Chapter 9 - Nonadditive Entropic Criteria

Abstract

The complex measure of an overall entropy (uncertainty) content in the specified electronic state combines as its real and imaginary parts, respectively, the classical (probability) contribution of Shannon and the nonclassical (current) supplement, due to the wavefunction phase generating the state convection velocity. The associated resultant concept of the entropy-deficiency in the given molecular state, relative to the specified promolecular reference, reflects the overall information-resemblance between the compared states of the molecule and separated atoms.
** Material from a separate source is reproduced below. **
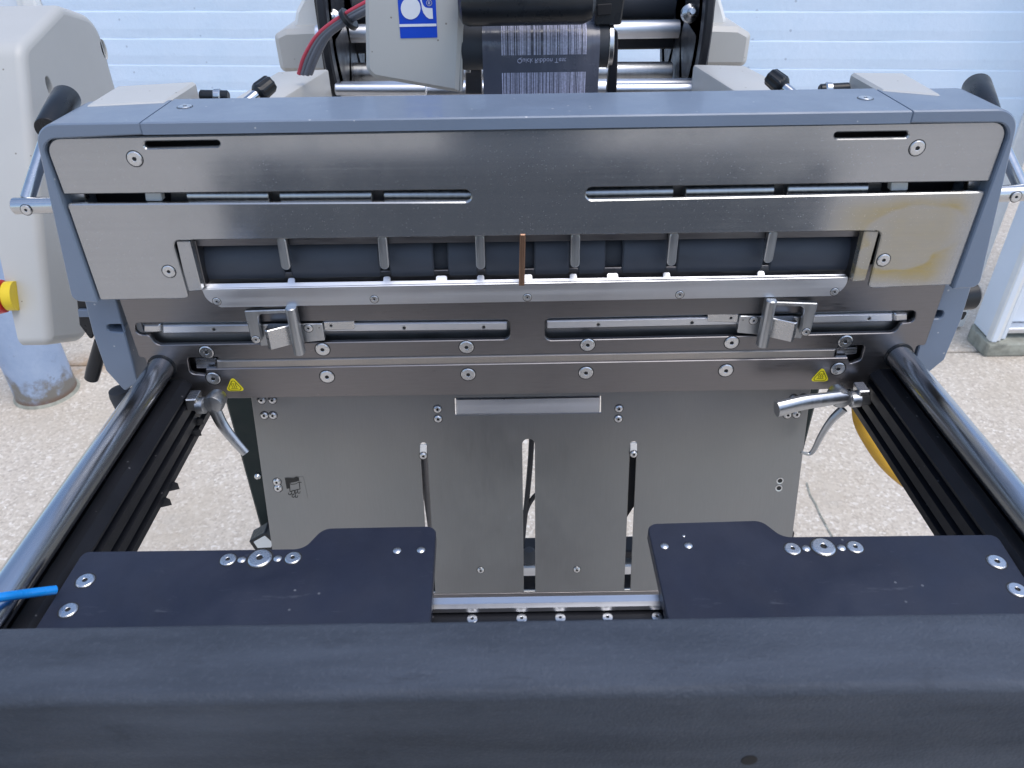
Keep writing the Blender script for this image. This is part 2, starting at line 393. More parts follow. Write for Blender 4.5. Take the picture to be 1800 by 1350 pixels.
SM = {k: screw_mesh(k) for k in ('flat', 'button', 'pin', 'hole')}
def screw(u, v, rpx, fr, parent, kind='flat', name='screw', off=0.0, pos=None):
    p = pos if pos is not None else P(u, v, fr)
    o = bpy.data.objects.new(name, SM[kind]); C.objects.link(o); o.parent = parent
    s = rpx*pxm(p); a = random.uniform(0, 6.28)
    X = fr.X*math.cos(a)+fr.Y*math.sin(a); Y = fr.N.cross(X)
    o.matrix_local = Matrix.LocRotScale(p+fr.N*off-WL[parent.name], Matrix((X, Y, fr.N)).transposed().to_quaternion(), Vector((s, s, s)))
    return o
def sheet(name, polys, fr, off, mat, parent, label=None, kind=None):
    """thin flat print: polygons on a frame, joined"""
    vs, fs = [], []
    for q in polys:
        s = len(vs); q = q if area(q) > 0 else q[::-1]
        co = [Vector(p) for p in q]; v, _, f, *_ = delaunay_2d_cdt(co, [(i, (i+1) % len(q)) for i in range(len(q))], [], 0, 1e-8)
        vs += [tuple(fr.w(a.x, a.y, off)) for a in v]
        for t in f:
            t = list(t)
            if not pip(sum(v[i].x for i in t)/3, sum(v[i].y for i in t)/3, q): continue
            if area([tuple(v[i]) for i in t]) < 0: t = t[::-1]
            fs.append([s+i for i in t])
    me = bpy.data.meshes.new(name); me.from_pydata(vs, [], fs)
    o = link(name, me, mat, parent, label)
    if kind: o['kind'] = kind
    return o
def stroke(pts, w):
    """ribbon polygon quads along a line"""
    out = []
    for a, b in zip(pts[:-1], pts[1:]):
        a, b = Vector(a), Vector(b); d = (b-a).normalized(); n = Vector((-d.y, d.x))*w/2; e = d*w*.3
        out.append([tuple(a-e+n), tuple(a-e-n), tuple(b+e-n), tuple(b+e+n)])
    return out
def text(name, s, fr, at, size, mat, parent, off=.0003, mirror_y=False, rot=0):
    cu = bpy.data.curves.new(name, 'FONT'); cu.body = s; cu.size = size; cu.align_x = 'CENTER'; cu.align_y = 'CENTER'; cu.resolution_u = 3
    o = bpy.data.objects.new(name, cu); C.objects.link(o); dg = bpy.context.evaluated_depsgraph_get()
    me = bpy.data.meshes.new_from_object(o.evaluated_get(dg)); bpy.data.objects.remove(o)
    for v in me.vertices:
        x, y = v.co.x, v.co.y*(-1 if mirror_y else 1)
        x, y = x*math.cos(rot)-y*math.sin(rot), x*math.sin(rot)+y*math.cos(rot)
        v.co = fr.w(at[0]+x, at[1]+y, off)
    if mirror_y: me.flip_normals()
    me.materials.clear(); return link(name, me, mat, parent)
# ================================================================== THE SETTING
gz = FZ(0)
def slab(name, x0, x1, y0, y1):
    o = plate(name, [(x0, y0), (x1, y0), (x1, y1), (x0, y1)], gz, .12, 'concrete', None, .006); o['kind'] = 'structure'; return o
JY = P(1720, 617, gz).y
slab('pavement', -40, 40, -60, JY-.006); slab('apron', -40, 40, JY+.006, 12)
o = plate('joint_filler', [(-40, JY-.03), (40, JY-.03), (40, JY+.03), (-40, JY+.03)], FZ(-.014), .05, 'sill_concrete', None, 0); o['kind'] = 'structure'
# a crack in the pavement
ck = [(1418, 850), (1424, 872), (1434, 888), (1441, 905), (1450, 922), (1462, 944), (1470, 975), (1490, 1010)]
cpts = [L(u, v, gz) for u, v in ck]
o = sheet('crack', stroke(cpts, .0042)+stroke([L(-20, 640, gz), L(19, 603, gz)], .014), gz, .004, 'sill_concrete', None); o['kind'] = 'structure'
# painted wall of low courses, slightly turned against the machine
wf = Fr((0, 2.18, 0), (1, -.10, 0), (0, 0, 1))
wall = thing('block_wall', (0, 2.25, 0), 'pale blue-white painted wall in low horizontal courses behind the machine', 'wall')
b0 = L(1600, 72, wf)[1]; b1 = L(1600, 122, wf)[1]; ch = abs(b0-b1)
z0 = b0 % ch
wxl, wxr = L(76, 15, wf)[0], 1.70
k = -1
while z0+k*ch < 2.6:
    a = max(0, z0+k*ch); b = z0+(k+1)*ch-.0035
    f2 = Fr(wf.O-wf.N*random.uniform(0, .0012), wf.X, wf.Y)
    b = z0+(k+1)*ch; prof = [(a, -.0026), (a+.024, -.0006), (a+.030, 0), (b-.0050, 0), (b-.0034, -.0004), (b, -.0026)]
    vs_ = []
    for t in range(25):
        x = wxl+(wxr-wxl)*t/24
        for zz, d in prof: vs_.append(tuple(f2.w(x, zz+random.uniform(-.0006, .0006)*(d != 0), d)))
        vs_.append(tuple(f2.w(x, b, -.1))); vs_.append(tuple(f2.w(x, a, -.1)))
    n_ = len(prof)+2
    me = bpy.data.meshes.new('course'); me.from_pydata(vs_, [], [[t*n_+q, (t+1)*n_+q, (t+1)*n_+(q+1) % n_, t*n_+(q+1) % n_] for t in range(24) for q in range(n_)]+[list(range(n_)), [24*n_+q for q in range(n_)][::-1]])
    link('course', me, 'painted_block', wall)
    k += 1
# left doorway: white trim and a pale sheet door
lt = thing('left_door_frame', (-1.4, 2.3, 0), 'white moulded trim beside a pale door, behind the grey control box', 'door frame')
for a, b, d in ((wxl-.052, wxl-.002, .03), (wxl-.085, wxl-.054, .012)):
    plate('trim', [(a, 0), (b, 0), (b, 2.4), (a, 2.4)], Fr(wf.O+wf.N*d, wf.X, wf.Y), .1, 'white_plastic', lt, .006)
plate('door_leaf', [(wxl-1.2, 0.01), (wxl-.087, 0.01), (wxl-.087, 2.4), (wxl-1.2, 2.4)], Fr(wf.O-wf.N*.02, wf.X, wf.Y), .05, 'door_white', lt, .003)
# right doorway
rt = thing('right_door_frame', (1.78, 1.95, 0), 'white metal door jamb on a mossy concrete footing at the right edge', 'door frame')
J0 = P(1711, 568, FZ(.06)); J1 = P(1742, 601, FZ(.06)); jl = (J1.xy-J0.xy).length
jf = Fr((J0.x, J0.y, 0), (J1.x-J0.x, J1.y-J0.y, 0), (0, 0, 1))
plate('jamb_strip', [(1.690, .01), (1.745, .01), (1.745, 2.5), (1.690, 2.5)], Fr(wf.O+wf.N*.012, wf.X, wf.Y), .08, 'white_plastic', rt, .004)
plate('jamb_side', [(0, .06), (jl, .06), (jl, 2.5), (0, 2.5)], jf, .02, 'door_white', rt, .003)
jx = [J1.x, J1.x+.035, J1.x+.060]
plate('jamb_face', [(jx[0]-.002, .06), (jx[1], .06), (jx[1], 2.5), (jx[0]-.002, 2.5)], FY(J1.y), .03, 'white_plastic', rt, .005)
plate('jamb_bead', [(jx[1]+.004, .06), (jx[2], .06), (jx[2], 2.5), (jx[1]+.004, 2.5)], FY(J1.y+.012), .03, 'door_white', rt, .005)
plate('door_leaf', [(jx[2], .10), (jx[2]+.9, .10), (jx[2]+.9, 2.4), (jx[2], 2.4)], FY(J1.y+.07), .05, 'door_white', rt, .004)
plate('footing', rnd([(0, 0), (jl+.004, 0), (jl+.004, .058), (0, .058)], .004), Fr(jf.O+jf.N*.006, jf.X, jf.Y), .06, 'sill_concrete', rt, .004)
plate('threshold', rnd([(jx[0]-.01, 0), (jx[2]+.9, 0), (jx[2]+.9, .055), (jx[0]-.01, .055)], .004), FY(J1.y-.008), .12, 'sill_concrete', rt, .006)
plate('door_bar', rnd([(jx[2]+.002, .075), (jx[2]+.9, .075), (jx[2]+.9, .098), (jx[2]+.002, .098)], .004), FY(J1.y+.03), .07, 'aluminium', rt, .003)
# bollard
bl = P(35, 690, gz); br = P(130, 690, gz); rb = (br.x-bl.x)/2
bc = Vector(((bl.x+br.x)/2, bl.y, 0)); 
q = thing('bollard', bc, 'blue-grey painted steel bollard with a rusty foot standing left of the machine', 'bollard')
lathe('post', bc, (0, 0, 1), [(0, rb*1.02), (.02, rb*1.01), (.05, rb), (1.0, rb), (1.04, rb*.86), (1.06, rb*.5)], 'bollard_paint', q, 40)
lathe('rust_rim', bc, (0, 0, 1), [(0, rb*1.10), (.006, rb*1.06), (.010, rb*1.005)], 'sill_concrete', q, 40)
# ================================================================== THE MACHINE
M = thing('bagging_machine', (0, .1, 0), 'steel-fronted bagging machine with blue-grey hood, long roller window and two chrome rods reaching forward', 'bagging machine')
F0 = FY(0); zt = P(900, 205, FY(-.003)).z; T0 = FZ(zt)
# hood
x_l = P(235, 222, T0).x; x_r = P(1615, 200, T0).x; yb = .062
plate('top_cover', [(x_l+.0003, -.0035), (x_r-.0003, -.0035), (x_r-.0003, yb), (x_l+.0003, yb)], T0, .0085, 'blue_grey_paint', M, .0010)
tc = bpy.data.objects['top_cover']
for u, v in ((325, 188), (1521, 173)): screw(u, v, 12, T0, tc)
def endcover(pts, r):
    q2 = [L(u, v, F0) for u, v in pts]; xx = x_l if q2[0][0] < 0 else x_r; q2[0] = (xx, zt); q2[-1] = (xx, zl)
    o = plate('end_cover', rnd(q2, r, 7), FY(-.0035), yb+.0035-.004, 'blue_grey_paint', M, .0010); return o
zl = zt-.0085
def zpx(u, z): # photo row of height z on the face plane at column u
    lo, hi = 0, 1300
    for _ in range(40):
        m_ = (lo+hi)/2
        if P(u, m_, F0).z > z: lo = m_
        else: hi = m_
    return lo
def pz(u, z): return (u, zpx(u, z))
endcover([pz(234, zt), pz(62, zt), (130, 526), (174, 529), (73, 243), (234, zpx(234, zl))], [0, .017, .006, 0, .012, 0])
endcover([pz(1616, zt), pz(1790, zt), (1718, 502), (1672, 505), (1778, 213), (1616, zpx(1616, zl))], [0, .017, .006, 0, .012, 0])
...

The condition of the vanishing nonaddtitive components of these information-theoretic (IT) descriptors provides a useful criterion for determining the IT equilibria in subsystems: the classical part determines the optimum patitioning of electron density, while the noclassical contribution establishes the equilibrium phases of molecular fragments. The “absolute” entropy criterion of the mutual equilibrium between subsystems is satisfied by the Bader-type (physical space) partitioning of molecular electron density, while the vanishing “relative” entropy requirement predicts the stockholder (function space) division of Hirshfeld. The latter criterion also determines the phase relations between subsystems, which are shown to be satisfied by the local equilibrium (“thermodynamic”) phases of molecular fragments. The entropy and information displacements in illustrative molecular systems are examined and the role of nonadditive component of the classical Fisher (gradient) information in the bond formation and localization is explored. The contragradience approach, related to the familiar ELF criterion, is shown to provide an efficient tool for locating the direct chemical bonds in molecular systems.